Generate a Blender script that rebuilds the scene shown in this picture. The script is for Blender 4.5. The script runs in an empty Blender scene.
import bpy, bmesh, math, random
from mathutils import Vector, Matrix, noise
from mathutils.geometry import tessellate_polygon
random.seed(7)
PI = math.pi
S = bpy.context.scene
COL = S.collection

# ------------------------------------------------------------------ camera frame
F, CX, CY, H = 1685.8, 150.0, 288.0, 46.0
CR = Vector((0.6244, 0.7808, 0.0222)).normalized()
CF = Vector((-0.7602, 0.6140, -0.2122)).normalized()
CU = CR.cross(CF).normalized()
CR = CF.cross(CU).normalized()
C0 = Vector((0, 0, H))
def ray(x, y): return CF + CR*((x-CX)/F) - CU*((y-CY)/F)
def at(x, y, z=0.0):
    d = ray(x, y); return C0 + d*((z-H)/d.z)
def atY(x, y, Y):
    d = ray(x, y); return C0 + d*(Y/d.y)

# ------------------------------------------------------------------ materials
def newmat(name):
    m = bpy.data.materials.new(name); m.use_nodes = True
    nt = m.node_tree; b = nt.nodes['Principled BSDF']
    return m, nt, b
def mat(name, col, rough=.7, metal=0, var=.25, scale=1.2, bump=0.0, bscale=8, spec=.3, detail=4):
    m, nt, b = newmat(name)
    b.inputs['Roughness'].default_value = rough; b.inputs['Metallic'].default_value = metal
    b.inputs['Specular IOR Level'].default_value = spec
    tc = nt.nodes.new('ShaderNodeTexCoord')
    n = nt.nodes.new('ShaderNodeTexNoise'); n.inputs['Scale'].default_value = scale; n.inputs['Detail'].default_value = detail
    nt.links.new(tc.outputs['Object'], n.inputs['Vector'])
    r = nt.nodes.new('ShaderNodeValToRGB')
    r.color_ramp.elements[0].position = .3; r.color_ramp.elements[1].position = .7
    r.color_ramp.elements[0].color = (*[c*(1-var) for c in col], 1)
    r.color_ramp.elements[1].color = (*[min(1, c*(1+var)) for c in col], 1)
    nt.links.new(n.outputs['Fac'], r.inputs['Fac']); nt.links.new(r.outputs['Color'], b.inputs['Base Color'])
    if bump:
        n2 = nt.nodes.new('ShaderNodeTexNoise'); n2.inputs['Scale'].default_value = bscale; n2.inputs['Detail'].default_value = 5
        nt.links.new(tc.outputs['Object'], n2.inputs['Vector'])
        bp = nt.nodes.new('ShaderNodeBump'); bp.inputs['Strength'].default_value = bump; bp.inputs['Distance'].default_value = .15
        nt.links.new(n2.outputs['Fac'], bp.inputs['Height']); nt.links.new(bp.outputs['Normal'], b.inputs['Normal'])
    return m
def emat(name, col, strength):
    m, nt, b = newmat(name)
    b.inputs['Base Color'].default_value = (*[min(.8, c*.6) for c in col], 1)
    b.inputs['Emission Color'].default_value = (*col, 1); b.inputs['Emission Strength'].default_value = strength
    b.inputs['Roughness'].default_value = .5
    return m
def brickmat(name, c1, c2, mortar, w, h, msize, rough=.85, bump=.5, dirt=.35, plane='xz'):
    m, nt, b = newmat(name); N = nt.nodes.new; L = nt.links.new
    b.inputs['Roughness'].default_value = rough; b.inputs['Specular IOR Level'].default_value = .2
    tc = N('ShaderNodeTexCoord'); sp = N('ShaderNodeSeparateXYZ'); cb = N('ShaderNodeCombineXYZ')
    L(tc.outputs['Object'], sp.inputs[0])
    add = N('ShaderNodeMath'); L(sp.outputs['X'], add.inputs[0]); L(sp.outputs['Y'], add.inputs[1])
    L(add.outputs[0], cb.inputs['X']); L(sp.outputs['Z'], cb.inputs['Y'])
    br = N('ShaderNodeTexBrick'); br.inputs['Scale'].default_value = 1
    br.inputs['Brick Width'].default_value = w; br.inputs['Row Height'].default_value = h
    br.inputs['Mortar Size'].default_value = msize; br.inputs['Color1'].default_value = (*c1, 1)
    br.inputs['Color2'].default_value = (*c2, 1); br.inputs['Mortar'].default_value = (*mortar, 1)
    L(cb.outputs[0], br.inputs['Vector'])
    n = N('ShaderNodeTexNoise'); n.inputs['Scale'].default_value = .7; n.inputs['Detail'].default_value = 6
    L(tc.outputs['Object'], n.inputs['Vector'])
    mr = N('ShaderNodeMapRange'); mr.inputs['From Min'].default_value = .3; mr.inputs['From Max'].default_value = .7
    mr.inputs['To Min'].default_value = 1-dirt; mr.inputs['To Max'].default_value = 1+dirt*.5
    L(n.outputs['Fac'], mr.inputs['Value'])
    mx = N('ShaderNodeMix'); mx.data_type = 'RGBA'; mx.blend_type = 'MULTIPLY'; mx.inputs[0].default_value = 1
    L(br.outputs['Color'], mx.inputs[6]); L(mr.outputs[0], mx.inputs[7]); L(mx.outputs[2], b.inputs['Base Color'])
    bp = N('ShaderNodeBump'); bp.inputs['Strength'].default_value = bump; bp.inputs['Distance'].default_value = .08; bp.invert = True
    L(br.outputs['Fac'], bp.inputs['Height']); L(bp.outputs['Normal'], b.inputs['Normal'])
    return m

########

Look through the data above. Find each line with the string "scene" and copy it.

**Task response**.
Generate a Blender script that rebuilds the scene shown in this picture. The script is for Blender 4.5. The script runs in an empty Blender scene.
S = bpy.context.scene